Pillar II: Trustworthy and Dependable AI-based MH-MR Teaming
A threefold strategy, driven by AI, safety engineering, simulation-based assurance, and digital twins will be utilised to manage uncertainty both at design time and at runtime, helping the MH-MR team to make credible decisions on safety and security. This strategy involves a) simulation-based testing, informed by hazards and threats identified during safety assessment, to launch targeted testing campaigns and assess the robustness and resilience of the MH-MR system across different scenarios helping to surface and rectify corner-case behaviours before deployment; b) advanced techniques for trustworthy and responsible AI to assess AI components used in MH-MR, while assured AI techniques can detect distribution shifts at runtime and prevent safety-critical situations before they emerge; and c) digital twins supporting the modelling of human-robot and robot-robot tasks and workflows on a fine-grained level based on “digital replicas” of machines, equipment and humans.
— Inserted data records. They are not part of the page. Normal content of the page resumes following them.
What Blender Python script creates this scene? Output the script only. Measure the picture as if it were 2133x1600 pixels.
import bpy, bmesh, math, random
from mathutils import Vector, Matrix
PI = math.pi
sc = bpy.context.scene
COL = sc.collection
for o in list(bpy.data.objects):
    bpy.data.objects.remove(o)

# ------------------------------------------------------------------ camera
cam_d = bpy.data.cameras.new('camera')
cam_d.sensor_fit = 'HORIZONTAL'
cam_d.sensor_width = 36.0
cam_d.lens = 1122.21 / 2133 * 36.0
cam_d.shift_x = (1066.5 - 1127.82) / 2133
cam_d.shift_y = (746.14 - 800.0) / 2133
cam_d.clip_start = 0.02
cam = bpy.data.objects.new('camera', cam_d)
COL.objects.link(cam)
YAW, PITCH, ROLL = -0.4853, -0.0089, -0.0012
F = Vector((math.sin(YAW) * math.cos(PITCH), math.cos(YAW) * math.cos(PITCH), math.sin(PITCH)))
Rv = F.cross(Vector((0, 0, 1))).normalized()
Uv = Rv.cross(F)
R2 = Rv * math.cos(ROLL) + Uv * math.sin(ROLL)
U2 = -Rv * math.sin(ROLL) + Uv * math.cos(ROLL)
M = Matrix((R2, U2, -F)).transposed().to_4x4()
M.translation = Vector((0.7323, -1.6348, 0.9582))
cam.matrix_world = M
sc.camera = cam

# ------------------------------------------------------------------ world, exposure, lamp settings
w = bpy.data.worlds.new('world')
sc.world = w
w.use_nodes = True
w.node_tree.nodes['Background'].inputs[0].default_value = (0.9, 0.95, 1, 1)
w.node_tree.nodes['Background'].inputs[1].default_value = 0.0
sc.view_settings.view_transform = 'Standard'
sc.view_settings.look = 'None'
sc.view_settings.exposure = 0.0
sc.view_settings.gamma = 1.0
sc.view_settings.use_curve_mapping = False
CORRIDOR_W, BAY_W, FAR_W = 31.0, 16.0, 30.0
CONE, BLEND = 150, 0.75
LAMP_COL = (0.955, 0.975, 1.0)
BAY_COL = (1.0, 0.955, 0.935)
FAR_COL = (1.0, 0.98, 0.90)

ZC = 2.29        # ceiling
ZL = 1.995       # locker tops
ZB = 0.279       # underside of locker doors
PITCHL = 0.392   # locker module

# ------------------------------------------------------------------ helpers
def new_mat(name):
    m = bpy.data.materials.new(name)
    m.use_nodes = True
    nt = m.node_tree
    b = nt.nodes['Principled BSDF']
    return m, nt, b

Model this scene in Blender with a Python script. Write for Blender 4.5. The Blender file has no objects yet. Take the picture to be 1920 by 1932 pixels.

Pillar III: Modular, Reconfigurable and Flexible Engineering for Rapid Reconfiguration and Deployability
Multiple frameworks, tools and engineering approaches will be exploited to provide the desired modularity and reconfigurability in the project technologies and toolkits, supporting different operating contexts and tasks. These will rely on: a) context models relevant for the industry processes, exploiting ontologies that are easy to adapt and re-use in relevant contexts; b) model-based tools that enable both developers and non-expert users to reconfigure control architectures by modifying control policies at runtime; c) AI-driven robot programming tools enabling parameterization of robotic actions to fulfil the promised capability; d) mechanisms facilitating the configuration of AI-supported tools for different environments taking advantage of transfer learning principles, and examine inductive, transductive and unsupervised scenarios; and e) establishing an underlying computing and network infrastructure based on open-source edge cloud architectures, exploiting intelligent resource scheduling and optimization solutions for high performance in cloud-edge, using lightweight encryption mechanisms and supporting scalability of the solution.